By 1945, activity in all the fleets suffered the effects of the war, and by war's end the Cub boats often represented the most active fleets at the local clubs. The twenty-five Cubs on White Bear Lake represented the largest Cub fleet in the club's history. On Minnetonka, the sixteen Cubs outnumbered any other fleet.



On some lakes, young sailors achieved remarkable dominance over the competition. At Neenah-Nodaway, John R. "Bob" Kimberly Jr. scored 323 out of a possible 360 over the summer. Now sailing on Lake Geneva, a maturing Buddy Melges and Moby Dick won every trophy possible, winning every race except those he missed while attending—and winning—the Milwaukee Journal Regatta. Fritz Mueller won the Cedar Lake Cub championship, a feat matched on other home lakes by Helen Hildebrandt of Pewaukee, Barbara Gallun of Pine, and John and Jerry Frautschi of Lake Mendota.



After the war, the Cub fleet resumed its remarkable growth. The first postwar regatta, in 1946, was held at Delavan and boasted a fleet of about seventy-five boats. One of the competitors was young William Freytag, sailing Buddy Melges's old Cub boat, a 1942 Palmer. The boat had an inboard rudder shaped and mounted like the old C-boat rudders. It had several other features that were quite modern by today's standards, including a rotating mast and a loose-footed jib. This odd sail, which was the first loose-footed jib, says Freytag, was colored blue and was very fast. And, as with most design innovations that prove to be faster than the competition, it was suspect. Freytag remembers that during the regatta "somebody outlawed it, although there was no rule against it." So that night, Buddy Melges sewed a jibboom on it, and, Freytag says, "It never went again." 

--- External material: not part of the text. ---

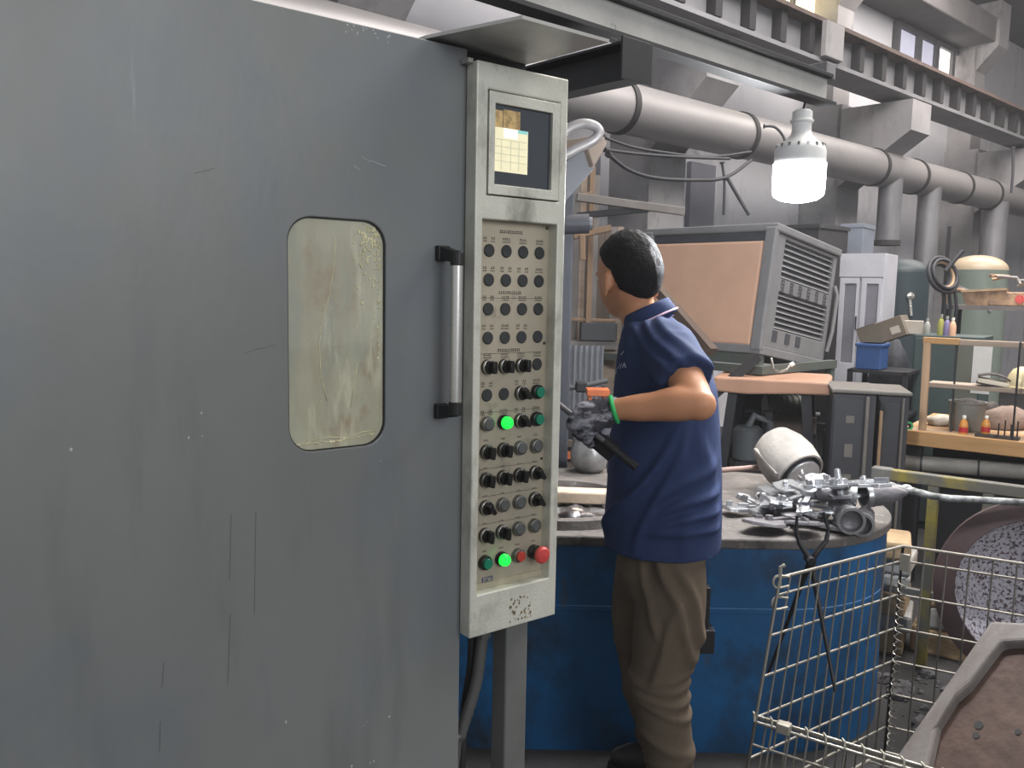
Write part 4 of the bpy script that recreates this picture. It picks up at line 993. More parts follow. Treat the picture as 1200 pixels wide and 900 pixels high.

Freytag's welcome to the Cub championship wasn't as positive as one might expect, but it pales in comparison to the experience of one Pine Lake crew. Freytag recalls the incident from that 1946 championship: "One of the Gallun girls—it must have been Barbie—was getting very good, and she had an old wooden Johnson and won a race, and the next day she went very slow. After the race, she found that somebody had nailed tin cans—eight or ten tin cans—to the bottom of her boat."